La sentenza impugnata ha operato buon governo del consolidato e costante principio indicato da questa Corte secondo cui integrano il reato di bancarotta fraudolenta per distrazione tutte le operazioni economiche che, esulando dagli scopi dell’impresa,
determinano, senza alcun utile per il patrimonio sociale, un effettivo depauperamento di questo in danno dei creditori, anche attraverso il distacco di beni da detto patrimonio, senza immettervi alcun corrispettivo, così da impedirne l’apprensione da parte degli organi fallimentari (Sez. 5, n. 36850 del 06/10/2020, COGNOME, Rv. 280106).
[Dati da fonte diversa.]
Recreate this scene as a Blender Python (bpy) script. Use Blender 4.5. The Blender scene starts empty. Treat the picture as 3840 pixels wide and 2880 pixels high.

I giudici del merito hanno ritenuto provato che il prelevamento di denaro ed i bonifici integrassero distrazione di risorse economiche della società fallita non solo in virtù dell’omessa dimostrazione della destinazione delle somme, ma anche sulla base di una serie di elementi di natura logica che fanno apparire non credibile la tesi sostenuta dall’imputato (v. p. 10 della sentenza).
In conclusione, la Corte di Appello ha desunto la responsabilità del ricorrente dalla circostanza che il prelievo è avvenuto per attività non documentata, sicché si è trattato di incameramento di denaro diretto al depauperamento societario. La motivazione fornita dai giudici del merito appare adeguata e priva di contraddizioni o manifeste illogicità.
L’accoglimento del primo motivo di ricorso rispetto al delitto di bancarotta fraudolenta documentale, comporta l’assorbimento del terzo motivo ma non precluso nel giudizio di rinvio – relativo al trattamento sanzionatorio.
PQM
Annulla la sentenza impugnata limitatamente al reato di bancarotta fraudolenta documentale, con rinvio per nuovo esame sul punto ad altra sezione della Corte di Appello di Firenze. Rigetta nel resto il ricorso.